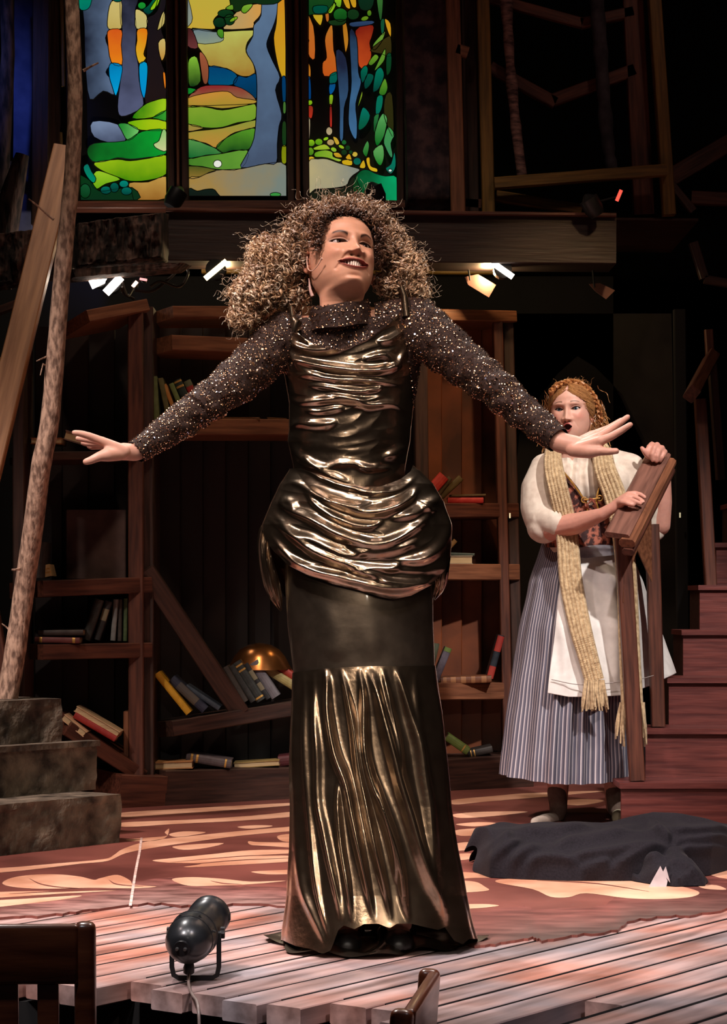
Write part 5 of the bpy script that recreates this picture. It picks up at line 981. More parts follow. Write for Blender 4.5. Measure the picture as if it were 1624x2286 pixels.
bodyc = [[(NKp(1.56), .040), (NKp(1.50), .044)], [(NKp(1.47, 0, .01), .050), (P(655, 745, 5.41), .045)], [(NKp(1.47, 0, .01), .050), (P(905, 722, 5.41), .045)], ARL, ARR,
         [(P(720, 780, 5.41), .075), (P(850, 780, 5.41), .075), (P(815, 960, 5.41), .075), (P(745, 960, 5.41), .075), (P(720, 780, 5.41), .075)], [(P(745, 990, 5.41), .07), (P(755, 1180, 5.42), .095)], [(P(805, 990, 5.41), .07), (P(860, 1180, 5.42), .090), (P(755, 1180, 5.42), .095)],
         [(P(760, 1230, 5.42), .085), (P(775, 1620, 5.40), .055), (P(775, 2010, 5.44), .036), (P(775, 2090, 5.42), .034), (P(775, 2108, 5.32), .026)], [(P(880, 1230, 5.42), .085), (P(885, 1620, 5.40), .055), (P(890, 2010, 5.44), .036), (P(890, 2090, 5.42), .034), (P(892, 2108, 5.32), .026)]]
cv, cf_ = caps(bodyc+hand_left()+hand_right()); Vb, Fb = evmesh(cv, cf_, .0030, 3, .5)
sk = np.array(S(204, 150, 130)); cb_ = np.repeat(sk[None], len(Vb), 0); nk = Vb[:, 2] > 1.45; cb_[nk] = S(196, 138, 110)
Vall = np.concatenate([Vh, Vb]); Fall = Fh+[tuple(i+len(Vh) for i in f) for f in Fb]
body = mk('body', Vall, Fall, SKIN, sg_, True, np.concatenate([col, cb_]))
for e in E:
    eyeball(sg_, HX(e), RH, (46, 24, 14), RH @ Vector((.10, -1, .12)), 1.0)
tm = teeth_mesh(ym-.0030, float(fz(hp_['mz']))-.0010, .0255, .0140, .0045); tm.v = [tuple(HX(v)) for v in tm.v]; tm.build('teeth', mat('teeth_enamel', S(226, 206, 190), rough=.2), sg_, True)
er = []
for s in (-1, 1):
    ring = [HX((s*.0755, .010+.014*math.cos(a)+ .004*math.sin(a), -.018+.026*math.sin(a))) + Vector((s*.006*abs(math.cos(a)), 0, 0)) for a in np.linspace(-2.4, 2.2, 14)]
    er.append([(p, .0045) for p in ring]); er.append([(HX((s*.074, .008, -.040)), .006), (HX((s*.074, .012, -.030)), .006)]); er.append([(HX((s*.072, .012, -.02)), .008), (HX((s*.070, .016, -.005)), .008)])
ev, ef = caps(er, 8); Ve, Fe = evmesh(ev, ef, .0016, 3, .5); mk('ear', Ve, Fe, SKIN, sg_, True, np.repeat(np.array(S(160, 100, 74))[None], len(Ve), 0))
b = MB(); b.tube(smooth_open([HX((-.080, .004, -.006)), HX((-.083, -.002, -.024)), HX((-.082, -.008, -.045)), HX((-.078, -.024, -.055)), HX((-.074, -.046, -.052)), HX((-.071, -.060, -.044))], 5), .0012, 6); b.tube([HX((-.071, -.060, -.044)), HX((-.070, -.064, -.042))], .0024, 8)
b.build('headset_microphone', mat('skin_tone_wire', S(214, 170, 150), rough=.4), sg_, True)
b = MB(); b.tube([HX((-.076, .006, -.060)), HX((-.072, .010, -.085)), HX((-.066, .012, -.100))], [.001, .0035, .0045], 8); b.build('mic_tape', mat('clear_tape', S(190, 150, 140), rough=.3), sg_, True)
for x_ in (775, 890):
    v_, f_ = caps([[(P(x_, 2062, 5.445), .043), (P(x_, 2096, 5.43), .045)], [(P(x_, 2100, 5.43), .040), (P(x_+1, 2112, 5.31), .034)]], 14); v_, f_ = evmesh(v_, f_, .005, 3, .5); v_[:, 2] = np.maximum(v_[:, 2], .012); mk('shoe', v_, f_, mat('black_shoe_leather', S(16, 14, 14), S(24, 21, 20), ns=30, rough=.4), sg_, True)
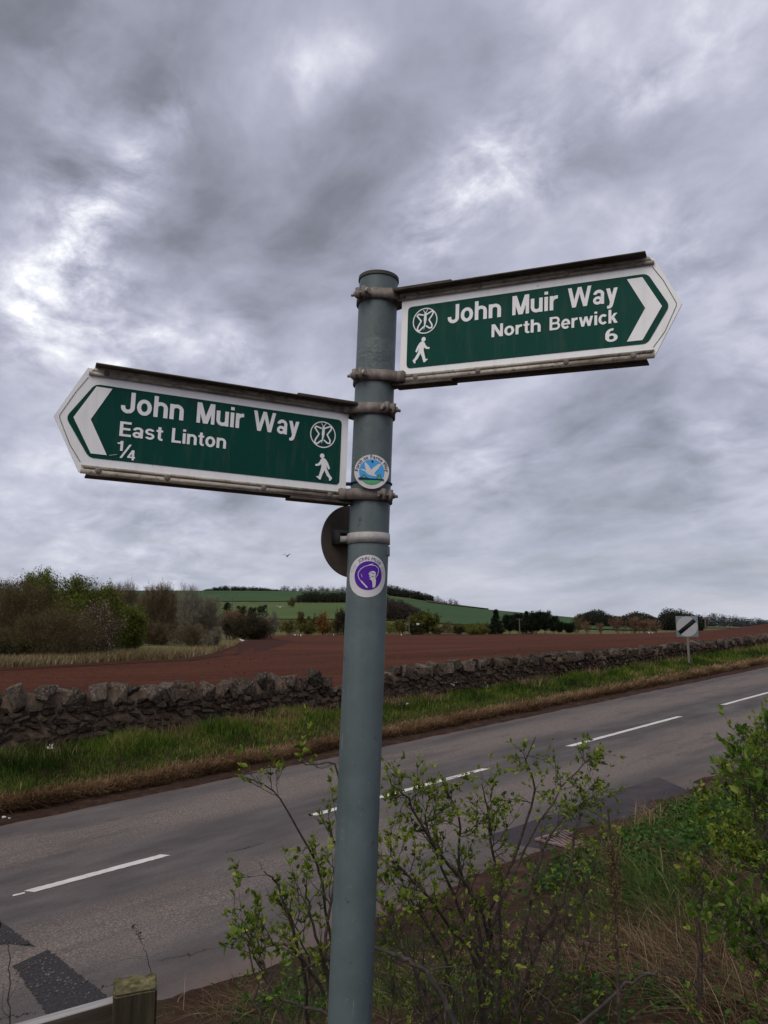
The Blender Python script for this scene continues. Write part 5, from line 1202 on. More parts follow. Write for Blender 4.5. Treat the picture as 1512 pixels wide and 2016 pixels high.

***

DESCRIPTION OF THE TASK:
From the records given above, reproduce all text exactly and exclude each picture.

ANSWER TO THE PROBLEM:
Write part 5 of the bpy script that recreates this picture. It picks up at line 981. More parts follow. Write for Blender 4.5. Measure the picture as if it were 1624x2286 pixels.
bodyc = [[(NKp(1.56), .040), (NKp(1.50), .044)], [(NKp(1.47, 0, .01), .050), (P(655, 745, 5.41), .045)], [(NKp(1.47, 0, .01), .050), (P(905, 722, 5.41), .045)], ARL, ARR,
         [(P(720, 780, 5.41), .075), (P(850, 780, 5.41), .075), (P(815, 960, 5.41), .075), (P(745, 960, 5.41), .075), (P(720, 780, 5.41), .075)], [(P(745, 990, 5.41), .07), (P(755, 1180, 5.42), .095)], [(P(805, 990, 5.41), .07), (P(860, 1180, 5.42), .090), (P(755, 1180, 5.42), .095)],
         [(P(760, 1230, 5.42), .085), (P(775, 1620, 5.40), .055), (P(775, 2010, 5.44), .036), (P(775, 2090, 5.42), .034), (P(775, 2108, 5.32), .026)], [(P(880, 1230, 5.42), .085), (P(885, 1620, 5.40), .055), (P(890, 2010, 5.44), .036), (P(890, 2090, 5.42), .034), (P(892, 2108, 5.32), .026)]]
cv, cf_ = caps(bodyc+hand_left()+hand_right()); Vb, Fb = evmesh(cv, cf_, .0030, 3, .5)
sk = np.array(S(204, 150, 130)); cb_ = np.repeat(sk[None], len(Vb), 0); nk = Vb[:, 2] > 1.45; cb_[nk] = S(196, 138, 110)
Vall = np.concatenate([Vh, Vb]); Fall = Fh+[tuple(i+len(Vh) for i in f) for f in Fb]
body = mk('body', Vall, Fall, SKIN, sg_, True, np.concatenate([col, cb_]))
for e in E:
    eyeball(sg_, HX(e), RH, (46, 24, 14), RH @ Vector((.10, -1, .12)), 1.0)
tm = teeth_mesh(ym-.0030, float(fz(hp_['mz']))-.0010, .0255, .0140, .0045); tm.v = [tuple(HX(v)) for v in tm.v]; tm.build('teeth', mat('teeth_enamel', S(226, 206, 190), rough=.2), sg_, True)
er = []
for s in (-1, 1):
    ring = [HX((s*.0755, .010+.014*math.cos(a)+ .004*math.sin(a), -.018+.026*math.sin(a))) + Vector((s*.006*abs(math.cos(a)), 0, 0)) for a in np.linspace(-2.4, 2.2, 14)]
    er.append([(p, .0045) for p in ring]); er.append([(HX((s*.074, .008, -.040)), .006), (HX((s*.074, .012, -.030)), .006)]); er.append([(HX((s*.072, .012, -.02)), .008), (HX((s*.070, .016, -.005)), .008)])
ev, ef = caps(er, 8); Ve, Fe = evmesh(ev, ef, .0016, 3, .5); mk('ear', Ve, Fe, SKIN, sg_, True, np.repeat(np.array(S(160, 100, 74))[None], len(Ve), 0))
b = MB(); b.tube(smooth_open([HX((-.080, .004, -.006)), HX((-.083, -.002, -.024)), HX((-.082, -.008, -.045)), HX((-.078, -.024, -.055)), HX((-.074, -.046, -.052)), HX((-.071, -.060, -.044))], 5), .0012, 6); b.tube([HX((-.071, -.060, -.044)), HX((-.070, -.064, -.042))], .0024, 8)
b.build('headset_microphone', mat('skin_tone_wire', S(214, 170, 150), rough=.4), sg_, True)
b = MB(); b.tube([HX((-.076, .006, -.060)), HX((-.072, .010, -.085)), HX((-.066, .012, -.100))], [.001, .0035, .0045], 8); b.build('mic_tape', mat('clear_tape', S(190, 150, 140), rough=.3), sg_, True)
for x_ in (775, 890):
    v_, f_ = caps([[(P(x_, 2062, 5.445), .043), (P(x_, 2096, 5.43), .045)], [(P(x_, 2100, 5.43), .040), (P(x_+1, 2112, 5.31), .034)]], 14); v_, f_ = evmesh(v_, f_, .005, 3, .5); v_[:, 2] = np.maximum(v_[:, 2], .012); mk('shoe', v_, f_, mat('black_shoe_leather', S(16, 14, 14), S(24, 21, 20), ns=30, rough=.4), sg_, True)
The Blender Python script for this scene continues. Write part 5, from line 1202 on. More parts follow. Write for Blender 4.5. Treat the picture as 1512 pixels wide and 2016 pixels high.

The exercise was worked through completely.